AQAP, as the group is often called, was also linked to the November shooting rampage at Ft. Hood, Texas, in which an Army major killed 13 people.

Lawmakers voiced frustration with the handling of both cases, particularly the failure to recognize a series of clues that preceded the airliner attack and the handling of the suspect, Umar Farouk Abdulmutallab, especially his being read his Miranda rights by FBI agents.

FBI Director Robert S. Mueller III, who appeared alongside Blair at the hearing, defended the agency’s handling of the case. An elite interagency interrogation group created by the Obama administration specifically to question terrorism suspects was not used with Abdulmutallab. Officials subsequently said the team, known as the High-Value Interrogation Group, was not available and remained months away from being deployed.

But officials provided a different account Tuesday, indicating that new interrogation teams have already been used to question some suspects overseas. The officials did not elaborate on who those suspects were, but they indicated that they might include prisoners in the custody of other countries.

CIA Director Leon E. Panetta, who also appeared with Blair, indicated that his agency’s interrogators remain active. Its interrogators primarily serve as backups to their counterparts at the FBI, Panetta said, but “are doing some of the interviewing.”

Overall, officials said, Al Qaeda remains resilient despite being weakened by a campaign of drone missile strikes in Pakistan.

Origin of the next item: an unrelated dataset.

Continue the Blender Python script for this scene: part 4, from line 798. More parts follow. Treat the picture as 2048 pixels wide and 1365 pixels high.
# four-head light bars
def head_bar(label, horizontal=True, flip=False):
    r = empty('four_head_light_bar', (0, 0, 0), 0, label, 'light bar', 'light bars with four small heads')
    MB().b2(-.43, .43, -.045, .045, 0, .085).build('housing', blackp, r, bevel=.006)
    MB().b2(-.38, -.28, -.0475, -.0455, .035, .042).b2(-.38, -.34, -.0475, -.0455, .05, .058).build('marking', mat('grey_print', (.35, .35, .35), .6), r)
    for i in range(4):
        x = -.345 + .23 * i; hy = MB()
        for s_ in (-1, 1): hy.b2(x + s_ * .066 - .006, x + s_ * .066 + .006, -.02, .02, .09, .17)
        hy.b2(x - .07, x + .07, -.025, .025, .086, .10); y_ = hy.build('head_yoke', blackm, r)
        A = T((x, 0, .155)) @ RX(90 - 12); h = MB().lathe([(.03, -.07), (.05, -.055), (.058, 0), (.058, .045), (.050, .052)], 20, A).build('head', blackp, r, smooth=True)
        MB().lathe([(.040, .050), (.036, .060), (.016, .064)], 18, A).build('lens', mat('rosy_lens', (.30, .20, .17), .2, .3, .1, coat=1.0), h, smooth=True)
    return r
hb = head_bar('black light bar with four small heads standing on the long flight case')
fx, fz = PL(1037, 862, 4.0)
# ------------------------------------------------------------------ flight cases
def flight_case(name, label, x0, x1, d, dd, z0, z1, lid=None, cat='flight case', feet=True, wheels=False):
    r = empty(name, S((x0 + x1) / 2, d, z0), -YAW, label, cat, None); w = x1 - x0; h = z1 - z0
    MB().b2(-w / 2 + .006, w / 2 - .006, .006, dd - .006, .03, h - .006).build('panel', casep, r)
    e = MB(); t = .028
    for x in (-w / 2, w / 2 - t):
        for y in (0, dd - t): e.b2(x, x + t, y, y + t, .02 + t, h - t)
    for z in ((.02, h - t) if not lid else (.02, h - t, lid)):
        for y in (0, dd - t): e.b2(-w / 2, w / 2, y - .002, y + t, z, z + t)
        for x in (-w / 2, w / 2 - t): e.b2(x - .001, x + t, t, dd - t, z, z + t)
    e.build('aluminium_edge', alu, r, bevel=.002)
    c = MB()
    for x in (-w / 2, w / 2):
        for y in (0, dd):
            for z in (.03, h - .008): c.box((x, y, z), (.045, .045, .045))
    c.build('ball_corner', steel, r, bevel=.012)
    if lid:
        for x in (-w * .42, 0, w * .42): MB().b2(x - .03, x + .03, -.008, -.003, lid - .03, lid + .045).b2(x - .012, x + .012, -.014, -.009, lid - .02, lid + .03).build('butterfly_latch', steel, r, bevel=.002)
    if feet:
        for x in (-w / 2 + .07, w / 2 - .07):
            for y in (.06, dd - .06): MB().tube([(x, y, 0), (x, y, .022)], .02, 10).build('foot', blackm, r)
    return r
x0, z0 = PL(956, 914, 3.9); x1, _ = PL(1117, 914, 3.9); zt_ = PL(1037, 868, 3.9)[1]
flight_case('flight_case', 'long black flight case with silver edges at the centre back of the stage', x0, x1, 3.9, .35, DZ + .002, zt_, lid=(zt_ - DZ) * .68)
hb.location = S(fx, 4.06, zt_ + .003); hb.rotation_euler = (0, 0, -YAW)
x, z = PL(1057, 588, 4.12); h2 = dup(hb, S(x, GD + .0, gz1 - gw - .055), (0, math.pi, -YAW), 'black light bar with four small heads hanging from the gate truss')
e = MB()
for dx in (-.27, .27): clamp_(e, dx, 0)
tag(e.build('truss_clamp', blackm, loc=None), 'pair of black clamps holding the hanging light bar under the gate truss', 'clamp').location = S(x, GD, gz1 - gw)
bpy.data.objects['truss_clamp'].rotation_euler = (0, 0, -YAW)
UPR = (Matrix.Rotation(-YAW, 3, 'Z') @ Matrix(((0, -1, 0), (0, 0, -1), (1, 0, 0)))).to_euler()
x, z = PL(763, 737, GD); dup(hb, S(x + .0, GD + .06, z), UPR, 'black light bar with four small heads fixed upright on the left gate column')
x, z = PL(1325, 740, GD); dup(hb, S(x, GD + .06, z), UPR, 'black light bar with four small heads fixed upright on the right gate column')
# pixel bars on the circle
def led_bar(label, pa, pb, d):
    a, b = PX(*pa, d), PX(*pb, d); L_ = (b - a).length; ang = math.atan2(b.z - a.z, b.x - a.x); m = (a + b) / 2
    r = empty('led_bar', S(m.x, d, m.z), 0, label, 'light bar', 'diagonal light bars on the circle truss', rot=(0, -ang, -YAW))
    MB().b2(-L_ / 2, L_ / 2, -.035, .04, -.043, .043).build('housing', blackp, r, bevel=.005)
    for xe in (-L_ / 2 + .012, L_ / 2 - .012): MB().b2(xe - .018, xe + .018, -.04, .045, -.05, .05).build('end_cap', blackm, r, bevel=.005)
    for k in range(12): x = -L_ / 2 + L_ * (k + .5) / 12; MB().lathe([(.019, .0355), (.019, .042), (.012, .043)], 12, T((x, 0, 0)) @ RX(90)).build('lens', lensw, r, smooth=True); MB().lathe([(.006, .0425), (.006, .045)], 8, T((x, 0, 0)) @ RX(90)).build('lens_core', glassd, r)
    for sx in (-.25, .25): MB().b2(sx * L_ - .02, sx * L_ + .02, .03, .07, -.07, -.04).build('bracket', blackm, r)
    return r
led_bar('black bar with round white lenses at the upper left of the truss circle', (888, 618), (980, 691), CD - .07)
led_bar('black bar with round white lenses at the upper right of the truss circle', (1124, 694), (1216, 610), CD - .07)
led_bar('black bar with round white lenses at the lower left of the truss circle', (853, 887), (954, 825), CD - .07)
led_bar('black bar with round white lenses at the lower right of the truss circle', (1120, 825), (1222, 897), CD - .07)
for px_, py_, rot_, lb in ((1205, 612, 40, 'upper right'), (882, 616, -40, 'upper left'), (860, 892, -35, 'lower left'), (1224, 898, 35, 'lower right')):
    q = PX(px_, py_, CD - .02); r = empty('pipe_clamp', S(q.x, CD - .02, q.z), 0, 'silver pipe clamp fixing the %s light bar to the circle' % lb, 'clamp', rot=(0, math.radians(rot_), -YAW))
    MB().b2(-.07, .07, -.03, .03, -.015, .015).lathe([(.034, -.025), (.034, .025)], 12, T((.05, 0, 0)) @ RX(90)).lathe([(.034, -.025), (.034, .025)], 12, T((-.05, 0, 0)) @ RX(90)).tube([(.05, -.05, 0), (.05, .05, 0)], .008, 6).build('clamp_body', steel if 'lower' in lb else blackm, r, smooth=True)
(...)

“Al Qaeda is adapting their methods in ways that often make it difficult to detect,” Panetta said.

Strikes against the group’s compounds in Pakistan have “done a very effective job at disrupting their operations,” Panetta said. “What’s happening instead is that they are moving to other safe havens and to other regional nodes in places like Yemen and Somalia.”

The hearing also highlighted growing concern in the U.S. intelligence community that the nation’s computer networks are vulnerable to attack, worries that were heightened recently when Internet search engine firm Google accused China of seeking to penetrate sensitive e-mail accounts.

“Malicious cyber activity is occurring on an unprecedented scale with extraordinary sophistication,” Blair said. He signaled the seriousness of the issue by focusing on the “cyber threat” during the first part of his testimony, saying that the nation’s communications infrastructure is “severely threatened.”